▸ **YOUR TASK**
With the images removed, repeat the data below exactly.

▸ **DATA SEGMENT**
********
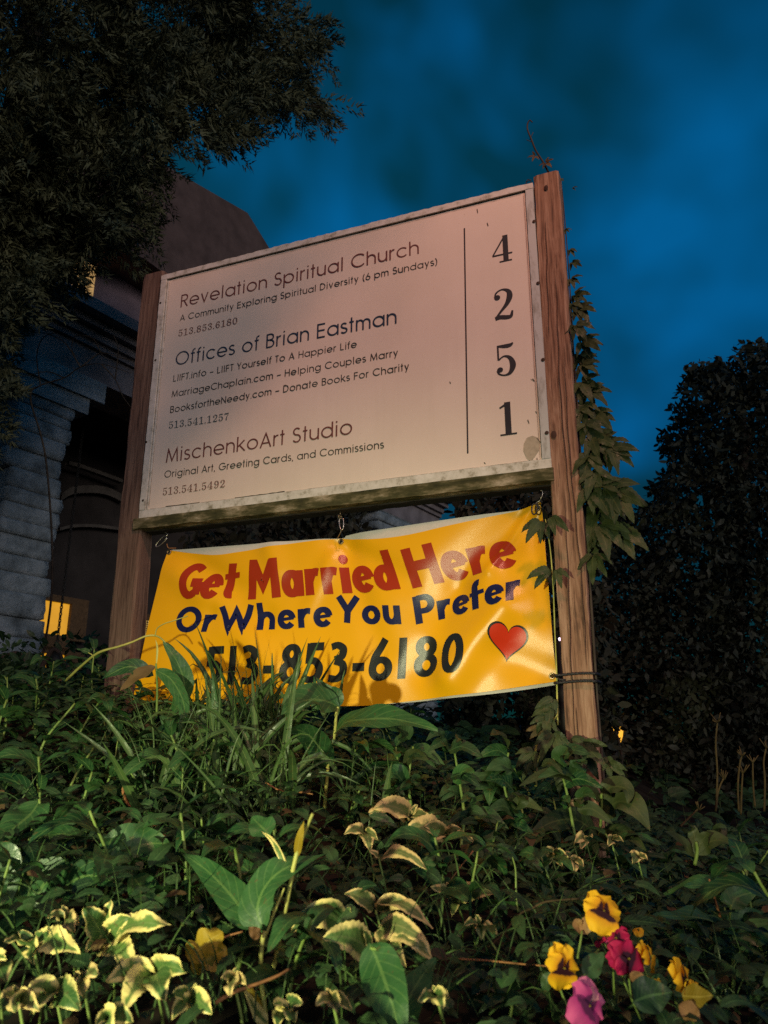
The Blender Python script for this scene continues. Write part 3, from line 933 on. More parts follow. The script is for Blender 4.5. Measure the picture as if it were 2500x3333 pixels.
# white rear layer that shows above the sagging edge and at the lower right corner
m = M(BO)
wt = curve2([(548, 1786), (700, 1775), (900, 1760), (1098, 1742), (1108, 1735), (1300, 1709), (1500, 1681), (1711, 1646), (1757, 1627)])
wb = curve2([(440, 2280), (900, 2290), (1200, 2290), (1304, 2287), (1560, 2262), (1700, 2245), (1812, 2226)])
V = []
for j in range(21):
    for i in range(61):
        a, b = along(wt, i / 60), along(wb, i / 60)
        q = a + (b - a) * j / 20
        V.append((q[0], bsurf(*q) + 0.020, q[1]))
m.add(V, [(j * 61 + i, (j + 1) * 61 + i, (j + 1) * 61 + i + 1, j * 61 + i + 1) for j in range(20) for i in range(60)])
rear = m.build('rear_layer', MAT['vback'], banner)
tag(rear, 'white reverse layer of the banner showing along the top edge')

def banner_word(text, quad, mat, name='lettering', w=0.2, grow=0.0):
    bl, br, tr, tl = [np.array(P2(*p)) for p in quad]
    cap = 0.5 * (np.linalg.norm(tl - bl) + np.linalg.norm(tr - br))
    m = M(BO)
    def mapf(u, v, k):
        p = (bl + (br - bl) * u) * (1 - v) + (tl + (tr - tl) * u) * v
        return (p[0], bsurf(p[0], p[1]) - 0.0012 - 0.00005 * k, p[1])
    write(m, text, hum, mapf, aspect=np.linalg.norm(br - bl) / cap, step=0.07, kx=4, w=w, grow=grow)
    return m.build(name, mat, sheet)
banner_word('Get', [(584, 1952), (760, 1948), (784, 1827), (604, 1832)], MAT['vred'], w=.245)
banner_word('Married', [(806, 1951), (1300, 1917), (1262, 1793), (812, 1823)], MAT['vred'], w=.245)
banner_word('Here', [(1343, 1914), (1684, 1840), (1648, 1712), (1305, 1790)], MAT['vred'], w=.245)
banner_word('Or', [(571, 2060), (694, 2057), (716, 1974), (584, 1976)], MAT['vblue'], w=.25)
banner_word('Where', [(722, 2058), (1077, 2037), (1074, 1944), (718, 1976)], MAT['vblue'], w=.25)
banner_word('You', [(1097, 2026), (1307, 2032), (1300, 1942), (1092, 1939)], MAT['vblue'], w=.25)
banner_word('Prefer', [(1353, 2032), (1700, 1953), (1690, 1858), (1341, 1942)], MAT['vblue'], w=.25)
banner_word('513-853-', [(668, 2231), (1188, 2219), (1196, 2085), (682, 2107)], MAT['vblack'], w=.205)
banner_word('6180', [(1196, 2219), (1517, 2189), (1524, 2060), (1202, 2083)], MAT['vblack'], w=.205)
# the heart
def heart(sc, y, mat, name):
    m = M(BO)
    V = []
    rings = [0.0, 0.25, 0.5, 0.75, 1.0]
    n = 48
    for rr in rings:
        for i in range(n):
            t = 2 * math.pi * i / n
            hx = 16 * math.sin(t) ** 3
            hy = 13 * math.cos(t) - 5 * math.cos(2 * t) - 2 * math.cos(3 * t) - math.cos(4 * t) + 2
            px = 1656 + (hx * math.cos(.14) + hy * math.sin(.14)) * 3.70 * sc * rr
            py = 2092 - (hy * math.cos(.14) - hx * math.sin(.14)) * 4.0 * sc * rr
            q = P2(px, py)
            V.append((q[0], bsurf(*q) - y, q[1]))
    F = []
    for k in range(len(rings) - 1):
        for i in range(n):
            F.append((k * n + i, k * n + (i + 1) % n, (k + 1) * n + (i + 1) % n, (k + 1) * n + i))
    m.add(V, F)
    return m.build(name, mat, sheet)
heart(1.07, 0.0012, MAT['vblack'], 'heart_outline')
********
▸ **RESPONSE TO THIS TASK**
The Blender Python script for this scene continues. Write part 3, from line 933 on. More parts follow. The script is for Blender 4.5. Measure the picture as if it were 2500x3333 pixels.
# white rear layer that shows above the sagging edge and at the lower right corner
m = M(BO)
wt = curve2([(548, 1786), (700, 1775), (900, 1760), (1098, 1742), (1108, 1735), (1300, 1709), (1500, 1681), (1711, 1646), (1757, 1627)])
wb = curve2([(440, 2280), (900, 2290), (1200, 2290), (1304, 2287), (1560, 2262), (1700, 2245), (1812, 2226)])
V = []
for j in range(21):
    for i in range(61):
        a, b = along(wt, i / 60), along(wb, i / 60)
        q = a + (b - a) * j / 20
        V.append((q[0], bsurf(*q) + 0.020, q[1]))
m.add(V, [(j * 61 + i, (j + 1) * 61 + i, (j + 1) * 61 + i + 1, j * 61 + i + 1) for j in range(20) for i in range(60)])
rear = m.build('rear_layer', MAT['vback'], banner)
tag(rear, 'white reverse layer of the banner showing along the top edge')

def banner_word(text, quad, mat, name='lettering', w=0.2, grow=0.0):
    bl, br, tr, tl = [np.array(P2(*p)) for p in quad]
    cap = 0.5 * (np.linalg.norm(tl - bl) + np.linalg.norm(tr - br))
    m = M(BO)
    def mapf(u, v, k):
        p = (bl + (br - bl) * u) * (1 - v) + (tl + (tr - tl) * u) * v
        return (p[0], bsurf(p[0], p[1]) - 0.0012 - 0.00005 * k, p[1])
    write(m, text, hum, mapf, aspect=np.linalg.norm(br - bl) / cap, step=0.07, kx=4, w=w, grow=grow)
    return m.build(name, mat, sheet)
banner_word('Get', [(584, 1952), (760, 1948), (784, 1827), (604, 1832)], MAT['vred'], w=.245)
banner_word('Married', [(806, 1951), (1300, 1917), (1262, 1793), (812, 1823)], MAT['vred'], w=.245)
banner_word('Here', [(1343, 1914), (1684, 1840), (1648, 1712), (1305, 1790)], MAT['vred'], w=.245)
banner_word('Or', [(571, 2060), (694, 2057), (716, 1974), (584, 1976)], MAT['vblue'], w=.25)
banner_word('Where', [(722, 2058), (1077, 2037), (1074, 1944), (718, 1976)], MAT['vblue'], w=.25)
banner_word('You', [(1097, 2026), (1307, 2032), (1300, 1942), (1092, 1939)], MAT['vblue'], w=.25)
banner_word('Prefer', [(1353, 2032), (1700, 1953), (1690, 1858), (1341, 1942)], MAT['vblue'], w=.25)
banner_word('513-853-', [(668, 2231), (1188, 2219), (1196, 2085), (682, 2107)], MAT['vblack'], w=.205)
banner_word('6180', [(1196, 2219), (1517, 2189), (1524, 2060), (1202, 2083)], MAT['vblack'], w=.205)
# the heart
def heart(sc, y, mat, name):
    m = M(BO)
    V = []
    rings = [0.0, 0.25, 0.5, 0.75, 1.0]
    n = 48
    for rr in rings:
        for i in range(n):
            t = 2 * math.pi * i / n
            hx = 16 * math.sin(t) ** 3
            hy = 13 * math.cos(t) - 5 * math.cos(2 * t) - 2 * math.cos(3 * t) - math.cos(4 * t) + 2
            px = 1656 + (hx * math.cos(.14) + hy * math.sin(.14)) * 3.70 * sc * rr
            py = 2092 - (hy * math.cos(.14) - hx * math.sin(.14)) * 4.0 * sc * rr
            q = P2(px, py)
            V.append((q[0], bsurf(*q) - y, q[1]))
    F = []
    for k in range(len(rings) - 1):
        for i in range(n):
            F.append((k * n + i, k * n + (i + 1) % n, (k + 1) * n + (i + 1) % n, (k + 1) * n + i))
    m.add(V, F)
    return m.build(name, mat, sheet)
heart(1.07, 0.0012, MAT['vblack'], 'heart_outline')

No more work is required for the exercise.